Hey, the only thing I have seen that I like is a manager who auto deletes all emails that they are a CC on.

I like the one folder rule, read action archive.

If you work for a company that receives a lot of email you can change that, Just use the phone and talk to people, it will rub off slowly.

US41's picture

[quote="IanPratt"]If you work for a company that receives a lot of email you can change that, Just use the phone and talk to people, it will rub off slowly.[/quote]

I have heard that before. It is not true for my organization.

I cannot do with a phone what I do with email. The two technologies are not comparable. In the 15 minutes it takes me to make a phone call, I can read and respond to 30-60 email messages which as many as 3000 people see simultaneously. When I call people, I usually get voice mail, because most employees are booked in conference calls pretty solid from 8am to 5pm for as much as a week out.

You cannot do that with a phone. Yes, many people around the world work in companies getting maybe 40 messages a day and sit at their desks fussing over email when they should pick up a phone. However, those of us in extremely efficient, fast-paced IT organizations within technology companies laugh at the idea that the phone can be used to notify 3000 people of a major event or summon an entire department to yet another emergency production support conference line that starts 5 minutes from now.

Successful use of the phone requires others to be available to answer. They are not. No one responds to voice mail. By the time anyone gets a voice mail, there have been 100 more emails on the topic flung about and the entire situation has changed.

Email is how _everything_ gets done. Email is where approvals are done. Email is how documents are shared. Email is how all communication happens. Hold a meeting - the notes go out in email, and there are 40 follow-up corrections to the notes in email. System outages - email. Project issues - email. Deployments - email. Company announcements - email. Emailed company newsletters from all 13 levels of command above me - each one with his own departmental notification going to thousands of people in email. I have my own too. More email.

We do our one on ones in person and on the phone. But we solve big disagreements and do planning on conference calls. Everything else - and I mean everything else - is email. It has to be. All other options are closed off...

... except for one thing. Instant messaging. The person who invented that - I hope they burn for it. It has to be the only thing that could possibly be worse than email other than telepathy.

I hope to be retired before we invent a chip that allows telepathy. The idea that my coworkers will have issues so urgent that they literally rip them from my mind against my will seems possible given the way we use email.

refbruce's picture

In partial reply to HMac's question, Outlook searching is slow, but Outlook 2007 is much better. Nevertheless, I use Copernic Desktop Search to search e-mails, files, and attachments.

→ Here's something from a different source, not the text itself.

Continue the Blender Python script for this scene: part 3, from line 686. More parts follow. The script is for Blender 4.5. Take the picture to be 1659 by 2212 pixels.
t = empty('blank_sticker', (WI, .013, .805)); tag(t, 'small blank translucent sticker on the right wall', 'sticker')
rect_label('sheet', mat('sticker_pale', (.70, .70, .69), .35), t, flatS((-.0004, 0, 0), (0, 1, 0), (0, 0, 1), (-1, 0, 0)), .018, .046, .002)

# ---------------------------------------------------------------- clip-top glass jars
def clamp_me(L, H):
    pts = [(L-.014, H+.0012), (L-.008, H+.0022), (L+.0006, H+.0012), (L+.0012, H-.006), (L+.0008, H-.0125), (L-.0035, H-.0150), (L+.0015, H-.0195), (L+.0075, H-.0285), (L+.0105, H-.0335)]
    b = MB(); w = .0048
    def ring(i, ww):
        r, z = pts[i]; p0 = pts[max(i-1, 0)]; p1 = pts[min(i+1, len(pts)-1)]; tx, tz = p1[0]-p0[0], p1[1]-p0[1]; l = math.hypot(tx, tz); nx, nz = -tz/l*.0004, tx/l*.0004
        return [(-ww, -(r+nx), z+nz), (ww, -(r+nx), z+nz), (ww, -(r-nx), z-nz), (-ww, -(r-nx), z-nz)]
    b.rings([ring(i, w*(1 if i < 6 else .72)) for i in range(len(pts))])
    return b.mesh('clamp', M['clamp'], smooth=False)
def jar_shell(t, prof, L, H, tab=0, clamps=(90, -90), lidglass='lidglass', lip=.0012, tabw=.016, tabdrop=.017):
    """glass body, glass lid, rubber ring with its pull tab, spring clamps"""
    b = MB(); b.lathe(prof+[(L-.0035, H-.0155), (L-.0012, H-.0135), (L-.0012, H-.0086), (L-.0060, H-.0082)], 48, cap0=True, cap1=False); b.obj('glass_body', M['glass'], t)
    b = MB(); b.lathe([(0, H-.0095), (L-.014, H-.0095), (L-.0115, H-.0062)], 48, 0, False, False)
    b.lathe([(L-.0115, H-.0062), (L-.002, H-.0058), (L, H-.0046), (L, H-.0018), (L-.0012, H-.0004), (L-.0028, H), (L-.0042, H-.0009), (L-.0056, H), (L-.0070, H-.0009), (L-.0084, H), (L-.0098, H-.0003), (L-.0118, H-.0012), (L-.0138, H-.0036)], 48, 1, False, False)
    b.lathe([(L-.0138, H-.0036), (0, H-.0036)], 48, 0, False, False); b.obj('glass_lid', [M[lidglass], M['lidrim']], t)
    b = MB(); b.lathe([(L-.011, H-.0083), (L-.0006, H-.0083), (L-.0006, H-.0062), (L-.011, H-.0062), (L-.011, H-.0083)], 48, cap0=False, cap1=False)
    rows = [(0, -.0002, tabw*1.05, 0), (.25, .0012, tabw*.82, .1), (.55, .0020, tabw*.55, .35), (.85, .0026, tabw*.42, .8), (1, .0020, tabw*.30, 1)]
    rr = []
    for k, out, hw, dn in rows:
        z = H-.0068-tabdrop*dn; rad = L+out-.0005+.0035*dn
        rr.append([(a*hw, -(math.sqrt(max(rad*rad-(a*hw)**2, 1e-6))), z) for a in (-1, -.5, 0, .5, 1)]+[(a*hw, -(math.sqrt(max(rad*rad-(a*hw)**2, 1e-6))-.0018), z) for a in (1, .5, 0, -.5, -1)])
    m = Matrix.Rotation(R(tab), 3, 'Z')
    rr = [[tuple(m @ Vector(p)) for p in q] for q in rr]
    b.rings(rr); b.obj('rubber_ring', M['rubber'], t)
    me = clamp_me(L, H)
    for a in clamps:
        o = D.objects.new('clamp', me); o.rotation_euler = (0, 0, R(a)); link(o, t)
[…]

I'm closer to US41, except that I need to find e-mails a few times a day as a reference to answer a question. However, it's faster for me to simply dump them into a few large folders, rather than spend time dealing with a lot of filing. What I do use rules for is to a) control what goes down to my blackberry, b) to move some autogenerated e-mails off to folders that occasinally get flushed, and c) move a few high priority items into a folder where they can be processed first. I also have a rule that autoforwards a few status messages out to my entire group.